▸ **Supplied information**:
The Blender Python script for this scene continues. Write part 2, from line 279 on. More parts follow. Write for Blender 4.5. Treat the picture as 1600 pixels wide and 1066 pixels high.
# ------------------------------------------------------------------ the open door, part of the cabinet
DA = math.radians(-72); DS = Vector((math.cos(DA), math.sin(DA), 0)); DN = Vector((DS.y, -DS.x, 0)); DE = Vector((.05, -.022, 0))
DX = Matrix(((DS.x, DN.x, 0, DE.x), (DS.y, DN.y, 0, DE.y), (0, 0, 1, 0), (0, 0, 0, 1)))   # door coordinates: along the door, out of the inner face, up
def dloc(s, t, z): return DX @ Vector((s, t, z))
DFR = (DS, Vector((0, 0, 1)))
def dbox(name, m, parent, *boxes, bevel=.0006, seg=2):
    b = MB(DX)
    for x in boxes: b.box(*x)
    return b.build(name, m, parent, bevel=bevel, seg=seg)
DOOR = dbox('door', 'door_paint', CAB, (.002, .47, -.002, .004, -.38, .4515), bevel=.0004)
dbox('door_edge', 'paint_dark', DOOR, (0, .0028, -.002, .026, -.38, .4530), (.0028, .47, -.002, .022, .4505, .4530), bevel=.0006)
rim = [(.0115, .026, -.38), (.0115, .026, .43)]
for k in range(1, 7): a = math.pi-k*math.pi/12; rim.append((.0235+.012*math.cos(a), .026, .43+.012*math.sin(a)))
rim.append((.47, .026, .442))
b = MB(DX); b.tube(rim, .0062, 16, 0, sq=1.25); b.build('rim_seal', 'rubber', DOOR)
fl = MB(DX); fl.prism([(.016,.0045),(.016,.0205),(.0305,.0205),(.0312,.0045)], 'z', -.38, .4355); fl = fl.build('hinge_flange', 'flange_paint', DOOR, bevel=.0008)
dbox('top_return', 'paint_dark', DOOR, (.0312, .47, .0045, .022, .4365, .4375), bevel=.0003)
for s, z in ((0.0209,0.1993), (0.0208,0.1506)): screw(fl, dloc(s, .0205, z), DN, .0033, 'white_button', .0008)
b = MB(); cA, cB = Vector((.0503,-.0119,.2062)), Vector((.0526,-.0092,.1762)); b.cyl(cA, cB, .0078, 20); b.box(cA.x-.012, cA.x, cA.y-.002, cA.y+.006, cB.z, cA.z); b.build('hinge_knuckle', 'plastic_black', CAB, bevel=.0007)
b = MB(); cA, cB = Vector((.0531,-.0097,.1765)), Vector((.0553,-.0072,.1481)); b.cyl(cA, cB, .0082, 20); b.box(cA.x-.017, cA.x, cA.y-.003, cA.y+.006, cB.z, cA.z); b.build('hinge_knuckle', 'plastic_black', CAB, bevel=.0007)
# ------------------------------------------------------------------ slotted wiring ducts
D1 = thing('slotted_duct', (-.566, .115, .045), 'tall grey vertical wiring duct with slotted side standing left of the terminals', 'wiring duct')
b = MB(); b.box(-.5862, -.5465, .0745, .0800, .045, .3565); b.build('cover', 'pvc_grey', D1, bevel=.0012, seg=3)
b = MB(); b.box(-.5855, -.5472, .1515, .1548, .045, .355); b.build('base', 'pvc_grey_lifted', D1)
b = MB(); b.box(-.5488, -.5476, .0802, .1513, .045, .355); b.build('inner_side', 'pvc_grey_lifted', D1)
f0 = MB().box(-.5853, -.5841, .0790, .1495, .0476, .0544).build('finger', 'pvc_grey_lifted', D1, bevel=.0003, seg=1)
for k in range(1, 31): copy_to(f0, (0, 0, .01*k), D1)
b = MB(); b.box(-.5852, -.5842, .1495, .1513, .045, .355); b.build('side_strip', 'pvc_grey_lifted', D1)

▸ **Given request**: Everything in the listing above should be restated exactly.

▸ **The response**:
The Blender Python script for this scene continues. Write part 2, from line 279 on. More parts follow. Write for Blender 4.5. Treat the picture as 1600 pixels wide and 1066 pixels high.
# ------------------------------------------------------------------ the open door, part of the cabinet
DA = math.radians(-72); DS = Vector((math.cos(DA), math.sin(DA), 0)); DN = Vector((DS.y, -DS.x, 0)); DE = Vector((.05, -.022, 0))
DX = Matrix(((DS.x, DN.x, 0, DE.x), (DS.y, DN.y, 0, DE.y), (0, 0, 1, 0), (0, 0, 0, 1)))   # door coordinates: along the door, out of the inner face, up
def dloc(s, t, z): return DX @ Vector((s, t, z))
DFR = (DS, Vector((0, 0, 1)))
def dbox(name, m, parent, *boxes, bevel=.0006, seg=2):
    b = MB(DX)
    for x in boxes: b.box(*x)
    return b.build(name, m, parent, bevel=bevel, seg=seg)
DOOR = dbox('door', 'door_paint', CAB, (.002, .47, -.002, .004, -.38, .4515), bevel=.0004)
dbox('door_edge', 'paint_dark', DOOR, (0, .0028, -.002, .026, -.38, .4530), (.0028, .47, -.002, .022, .4505, .4530), bevel=.0006)
rim = [(.0115, .026, -.38), (.0115, .026, .43)]
for k in range(1, 7): a = math.pi-k*math.pi/12; rim.append((.0235+.012*math.cos(a), .026, .43+.012*math.sin(a)))
rim.append((.47, .026, .442))
b = MB(DX); b.tube(rim, .0062, 16, 0, sq=1.25); b.build('rim_seal', 'rubber', DOOR)
fl = MB(DX); fl.prism([(.016,.0045),(.016,.0205),(.0305,.0205),(.0312,.0045)], 'z', -.38, .4355); fl = fl.build('hinge_flange', 'flange_paint', DOOR, bevel=.0008)
dbox('top_return', 'paint_dark', DOOR, (.0312, .47, .0045, .022, .4365, .4375), bevel=.0003)
for s, z in ((0.0209,0.1993), (0.0208,0.1506)): screw(fl, dloc(s, .0205, z), DN, .0033, 'white_button', .0008)
b = MB(); cA, cB = Vector((.0503,-.0119,.2062)), Vector((.0526,-.0092,.1762)); b.cyl(cA, cB, .0078, 20); b.box(cA.x-.012, cA.x, cA.y-.002, cA.y+.006, cB.z, cA.z); b.build('hinge_knuckle', 'plastic_black', CAB, bevel=.0007)
b = MB(); cA, cB = Vector((.0531,-.0097,.1765)), Vector((.0553,-.0072,.1481)); b.cyl(cA, cB, .0082, 20); b.box(cA.x-.017, cA.x, cA.y-.003, cA.y+.006, cB.z, cA.z); b.build('hinge_knuckle', 'plastic_black', CAB, bevel=.0007)
# ------------------------------------------------------------------ slotted wiring ducts
D1 = thing('slotted_duct', (-.566, .115, .045), 'tall grey vertical wiring duct with slotted side standing left of the terminals', 'wiring duct')
b = MB(); b.box(-.5862, -.5465, .0745, .0800, .045, .3565); b.build('cover', 'pvc_grey', D1, bevel=.0012, seg=3)
b = MB(); b.box(-.5855, -.5472, .1515, .1548, .045, .355); b.build('base', 'pvc_grey_lifted', D1)
b = MB(); b.box(-.5488, -.5476, .0802, .1513, .045, .355); b.build('inner_side', 'pvc_grey_lifted', D1)
f0 = MB().box(-.5853, -.5841, .0790, .1495, .0476, .0544).build('finger', 'pvc_grey_lifted', D1, bevel=.0003, seg=1)
for k in range(1, 31): copy_to(f0, (0, 0, .01*k), D1)
b = MB(); b.box(-.5852, -.5842, .1495, .1513, .045, .355); b.build('side_strip', 'pvc_grey_lifted', D1)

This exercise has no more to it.